Realismo e funzionalismo nella filosofia di Putnam (3)
Realismo e funzionalismo nella filosofia di Putnam (3)
Feb 13Articolo precedente: Realismo e funzionalismo nella filosofia di Putnam (2)
1.3 Realismo diretto
Pur riconoscendo la relazionalità tra pensiero umano, linguaggio, segni e oggetti del mondo, Putnam non si assume il compito di indagare la dinamica intrinseca a ciascun sapere, l’incontro tra il conoscente che formula la teoria e il conosciuto che pone limiti epistemologici alla stessa teoria, fondando la relazione educativa.
Il realismo interno, pur riconoscendo la complessa problematicità che caratterizza l’oggettività, rimane sostanzialmente indifferente rispetto alla relazione ragione‐creatività, quindi rispetto alle imponderabili successioni formative/trasformative, che concorrono in primis a disvelare il lato più propriamente umano della soggettività, l’identità umana che rende ciascun individuo un essere unico e irripetibile.
A metà degli anni Novanta, Putnam comincia a ripensare e ridimensionare anche il suo realismo interno, considerandolo un fuorviante tentativo di sostituire l’inintelligibile del realismo metafisico. Le tesi del realismo metafisico non vanno solo negate – come faceva il realismo interno – perché la negazione di asserzioni inintelligibili è a sua volta inintelligibile.
In Sense, Nonsense and the Senses (1994), Putnam si mette alla ricerca di un modo per ottenere una maniera ragionevole per render conto dell’esperienza, provando a rispondere alla fondamentale domanda della filosofia della percezione: In che modo percepiamo il mondo?, tentando di imboccare una “terza via” tra la metafisica reazionaria e il relativismo irresponsabile. Molti dei problemi filosofici per Putnam sarebbero causati da un’idea di percezione, affermatasi col pensiero moderno e poi implicitamente adottata anche dalle emergenti scienze cognitive, basata sul postulato di una qualche entità intermedia. Sia il realismo metafisico che quello interno hanno questo punto debole, di ritenere che la percezione comporti un’interfaccia tra la mente e gli oggetti esterni che percepiamo; interfaccia che è supposta consistere di “impressioni”.

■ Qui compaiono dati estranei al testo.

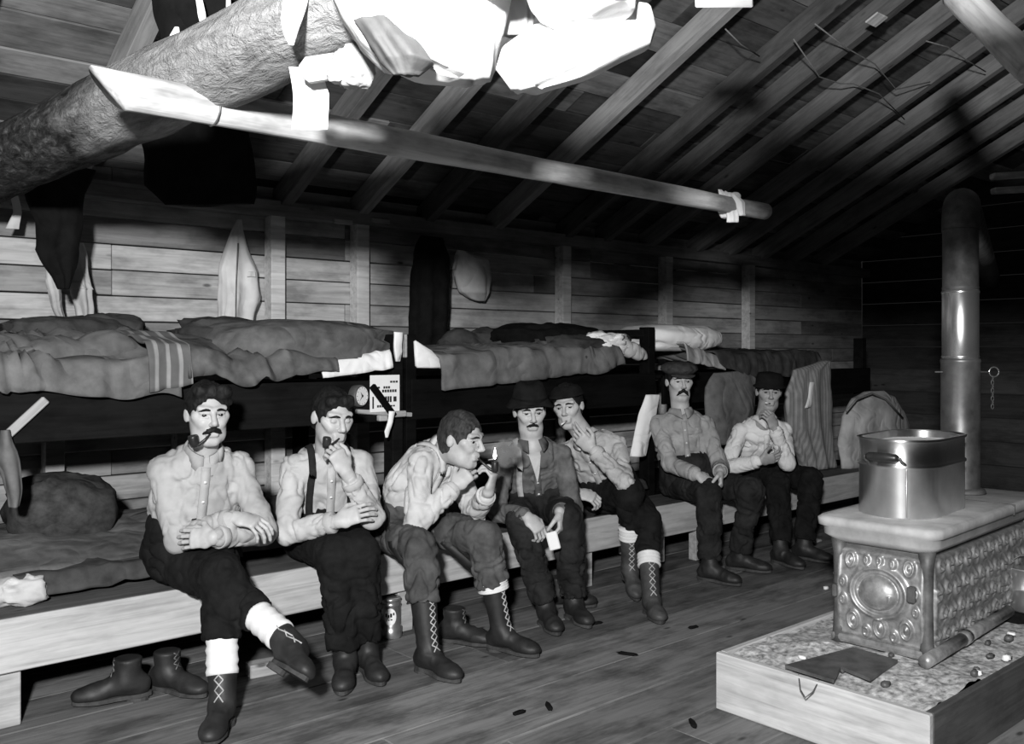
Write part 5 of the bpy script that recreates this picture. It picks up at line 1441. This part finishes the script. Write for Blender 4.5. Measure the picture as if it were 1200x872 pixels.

Putnam ritiene necessario un ritorno alla percezione diretta, non mediata, che rinunci all’idea di interfaccia. La nuova forma di realismo che sviluppa è il realismo diretto, che insiste sull’idea che le cose esterne possono essere esperite (e non solo nel senso circolare di causare esperienze, intese come modificazioni della nostra soggettività).
Anche i concetti di verità, sia del realismo metafisico (verità come corrispondenza) sia del realismo interno (verità come interna a un linguaggio), risultano oscuri e problematici. La verità è una relazione rappresentazionale fra le espressioni del linguaggio degli utenti e una realtà largamente non-linguistica. È una nozione che coinvolge il mondo, come lo sono le nozioni di credenze e pensiero, intrecciate con le nostre abitudini pratiche di azione nel mondo in cui viviamo, sia sociale che naturale.
Questa nozione di verità è descritta come pragmatista, non nel senso di appartenenza a una teoria rivale delle altre, ma nel senso dello spirito pluralistico del pragmatismo: tutte quelle posizioni catturano qualcosa di genuino ma nessuna coglie l’intima natura della verità.